None of this will happen instantly. In K-12, some states already have a strong tradition of educational reform, and will jump-start these changes. In other states, the forces arrayed against reform will be able to hold back progress for quite some time, by fighting tooth and nail against it. Rich, educated parents may help their kids tap into the new educational possibilities more quickly than poor parents who aren’t as attuned to education. But when performance gaps open wide enough, education in the laggard states will come around, by popular demand. And the scandal of ever more substandard education for the poor will encourage efforts by concerned citizens toward solutions empowered by the new learning technologies.
In higher education, students voting with their feet will make schools at the bottom of the heap change or die. Many of the most prestigious colleges and universities will resist change much longer, but some will embrace the “flipped classroom” model of doing everything online that can effectively be done online, and doing in the classroom only those things for which face-to-face interaction is crucial. But some of the prestigious colleges and universities will embrace the new methods, and will move ahead in the rankings as a result. The rest will ultimately follow.

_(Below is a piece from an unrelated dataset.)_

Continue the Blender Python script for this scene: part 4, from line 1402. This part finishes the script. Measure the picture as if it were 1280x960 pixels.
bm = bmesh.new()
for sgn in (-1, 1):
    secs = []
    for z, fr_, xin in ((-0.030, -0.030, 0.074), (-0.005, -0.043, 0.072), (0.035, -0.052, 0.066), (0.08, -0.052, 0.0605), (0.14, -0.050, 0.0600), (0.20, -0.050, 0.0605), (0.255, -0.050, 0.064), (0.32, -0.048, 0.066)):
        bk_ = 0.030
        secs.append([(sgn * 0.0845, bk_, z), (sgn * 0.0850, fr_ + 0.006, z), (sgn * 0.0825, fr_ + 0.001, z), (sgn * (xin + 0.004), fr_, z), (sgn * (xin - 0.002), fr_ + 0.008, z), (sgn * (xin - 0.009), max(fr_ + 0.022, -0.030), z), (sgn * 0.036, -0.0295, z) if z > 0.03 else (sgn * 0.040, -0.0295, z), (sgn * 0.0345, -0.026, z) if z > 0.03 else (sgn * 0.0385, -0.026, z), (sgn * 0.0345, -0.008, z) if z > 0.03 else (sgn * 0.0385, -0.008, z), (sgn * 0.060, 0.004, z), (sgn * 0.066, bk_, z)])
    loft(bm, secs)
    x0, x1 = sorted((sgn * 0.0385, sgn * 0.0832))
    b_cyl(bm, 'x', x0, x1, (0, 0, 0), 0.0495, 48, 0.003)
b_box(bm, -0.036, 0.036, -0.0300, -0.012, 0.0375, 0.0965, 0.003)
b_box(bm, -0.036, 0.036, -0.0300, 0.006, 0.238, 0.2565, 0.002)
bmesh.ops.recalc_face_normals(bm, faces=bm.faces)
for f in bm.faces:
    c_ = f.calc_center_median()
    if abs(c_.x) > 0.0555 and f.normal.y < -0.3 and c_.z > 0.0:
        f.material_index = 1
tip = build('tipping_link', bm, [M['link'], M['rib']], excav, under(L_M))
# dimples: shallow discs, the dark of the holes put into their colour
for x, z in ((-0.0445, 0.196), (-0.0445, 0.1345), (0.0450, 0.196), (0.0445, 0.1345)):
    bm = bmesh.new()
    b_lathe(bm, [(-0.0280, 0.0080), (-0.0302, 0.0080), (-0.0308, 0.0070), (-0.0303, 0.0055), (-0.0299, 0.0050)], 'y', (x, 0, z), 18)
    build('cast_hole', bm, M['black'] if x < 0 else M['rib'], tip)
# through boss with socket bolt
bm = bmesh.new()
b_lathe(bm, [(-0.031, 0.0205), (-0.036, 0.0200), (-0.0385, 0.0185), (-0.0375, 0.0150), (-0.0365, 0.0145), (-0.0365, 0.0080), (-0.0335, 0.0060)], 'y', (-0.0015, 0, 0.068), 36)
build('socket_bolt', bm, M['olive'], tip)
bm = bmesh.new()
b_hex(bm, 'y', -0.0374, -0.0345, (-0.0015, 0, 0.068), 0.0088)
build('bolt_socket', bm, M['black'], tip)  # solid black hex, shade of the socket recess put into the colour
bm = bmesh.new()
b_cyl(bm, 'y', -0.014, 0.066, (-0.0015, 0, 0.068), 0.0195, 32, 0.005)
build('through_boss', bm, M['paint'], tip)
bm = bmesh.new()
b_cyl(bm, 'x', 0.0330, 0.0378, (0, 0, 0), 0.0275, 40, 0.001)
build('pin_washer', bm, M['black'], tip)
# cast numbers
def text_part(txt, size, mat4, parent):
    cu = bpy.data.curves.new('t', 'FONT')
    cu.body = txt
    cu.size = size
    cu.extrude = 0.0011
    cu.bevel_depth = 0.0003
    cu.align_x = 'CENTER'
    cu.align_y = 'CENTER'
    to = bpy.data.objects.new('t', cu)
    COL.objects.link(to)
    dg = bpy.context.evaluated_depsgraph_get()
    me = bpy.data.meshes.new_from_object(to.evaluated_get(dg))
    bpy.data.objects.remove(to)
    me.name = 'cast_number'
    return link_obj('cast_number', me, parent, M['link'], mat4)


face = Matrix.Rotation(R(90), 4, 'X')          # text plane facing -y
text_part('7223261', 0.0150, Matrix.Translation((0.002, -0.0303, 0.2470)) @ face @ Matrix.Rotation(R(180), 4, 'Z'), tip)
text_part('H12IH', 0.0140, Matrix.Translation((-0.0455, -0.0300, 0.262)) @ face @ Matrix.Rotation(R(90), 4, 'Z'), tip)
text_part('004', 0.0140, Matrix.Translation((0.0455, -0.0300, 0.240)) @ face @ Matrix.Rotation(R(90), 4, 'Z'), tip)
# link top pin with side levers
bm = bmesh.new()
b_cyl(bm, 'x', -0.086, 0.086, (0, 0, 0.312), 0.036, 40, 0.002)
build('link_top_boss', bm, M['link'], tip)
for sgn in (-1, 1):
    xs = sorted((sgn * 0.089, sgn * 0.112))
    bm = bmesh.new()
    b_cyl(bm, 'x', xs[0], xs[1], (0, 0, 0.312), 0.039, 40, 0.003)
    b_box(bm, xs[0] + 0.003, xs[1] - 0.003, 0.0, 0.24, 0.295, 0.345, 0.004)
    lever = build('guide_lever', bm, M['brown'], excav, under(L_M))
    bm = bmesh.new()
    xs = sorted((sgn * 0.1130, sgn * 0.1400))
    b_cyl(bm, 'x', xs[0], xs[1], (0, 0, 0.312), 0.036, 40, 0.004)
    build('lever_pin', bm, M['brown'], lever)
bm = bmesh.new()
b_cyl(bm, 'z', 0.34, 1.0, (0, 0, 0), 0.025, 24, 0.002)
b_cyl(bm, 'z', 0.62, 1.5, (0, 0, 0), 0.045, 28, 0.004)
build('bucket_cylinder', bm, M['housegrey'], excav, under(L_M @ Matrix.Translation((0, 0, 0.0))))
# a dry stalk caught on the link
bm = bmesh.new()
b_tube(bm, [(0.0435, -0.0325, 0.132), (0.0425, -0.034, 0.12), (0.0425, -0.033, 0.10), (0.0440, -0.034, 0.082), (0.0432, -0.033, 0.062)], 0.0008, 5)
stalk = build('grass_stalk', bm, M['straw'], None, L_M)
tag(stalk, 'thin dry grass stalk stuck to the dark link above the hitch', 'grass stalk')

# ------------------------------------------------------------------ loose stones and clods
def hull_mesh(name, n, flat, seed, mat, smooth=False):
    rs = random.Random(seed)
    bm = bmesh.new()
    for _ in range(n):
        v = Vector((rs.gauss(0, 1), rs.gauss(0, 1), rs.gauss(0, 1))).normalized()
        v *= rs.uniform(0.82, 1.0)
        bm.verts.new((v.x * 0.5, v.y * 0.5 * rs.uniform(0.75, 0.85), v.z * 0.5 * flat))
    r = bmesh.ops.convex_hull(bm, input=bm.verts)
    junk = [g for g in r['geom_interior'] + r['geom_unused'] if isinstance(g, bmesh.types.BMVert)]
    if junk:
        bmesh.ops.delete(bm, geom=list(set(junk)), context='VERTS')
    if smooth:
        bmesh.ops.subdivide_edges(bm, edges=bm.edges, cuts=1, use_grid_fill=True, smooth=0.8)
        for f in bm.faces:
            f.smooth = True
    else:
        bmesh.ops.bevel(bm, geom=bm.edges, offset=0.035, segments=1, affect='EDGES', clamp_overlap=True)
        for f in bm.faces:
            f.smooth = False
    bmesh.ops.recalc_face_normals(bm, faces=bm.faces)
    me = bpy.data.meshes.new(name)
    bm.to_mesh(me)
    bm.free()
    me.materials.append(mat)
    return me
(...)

There is one other force that will propel the transformation of education: a shift from credentials to certification. In most of the current system, the emphasis is diplomas and degrees—credentials saying a student has been sitting in class so many hours, while paying enough attention and cramming enough not to do too much worse than the other students on the exams. More and more, employers are going to want to see some proof that a potential employee has actually gained particular skills.
So certificates that can credibly attest to someone’s ability to write computer code, write a decent essay, use a spreadsheet, or give a persuasive speech are going to be worth more and more. And any training program that takes the need to maintain its own credibility seriously can help students gain those skills and certify them for employers in a way that bypasses the existing educational establishment. Just witness the current popularity of “coding bootcamps.” That model can work for many other skills as well. For many students, that kind of certification of specific skills is a very attractive alternative to a two-year degree.
When this transformation of education is complete, K-12 education will cost about the same as it does now, but will be two or three times as effective. College education will not only be much more effective than it is now, it will also be much cheaper. There will still be a few expensive elite colleges and universities; these schools are not just providing an education, they are selling social status, and the opportunity to rub shoulders with celebrity professors.
But less elite colleges and universities will find it hard to compete with the cheaper alternative of community college professor as coach for computerized learning. So the problem of college costs will be a thing of the past for anyone focused on learning, as opposed to social status. (Of course, if lower college costs are one side of the coin, lower college revenue is the other side. College professors as a whole are likely to have a lower position in the income distribution in the future than in the recent past, with premium salaries limited to a shrinking group of well-paid academic stars.)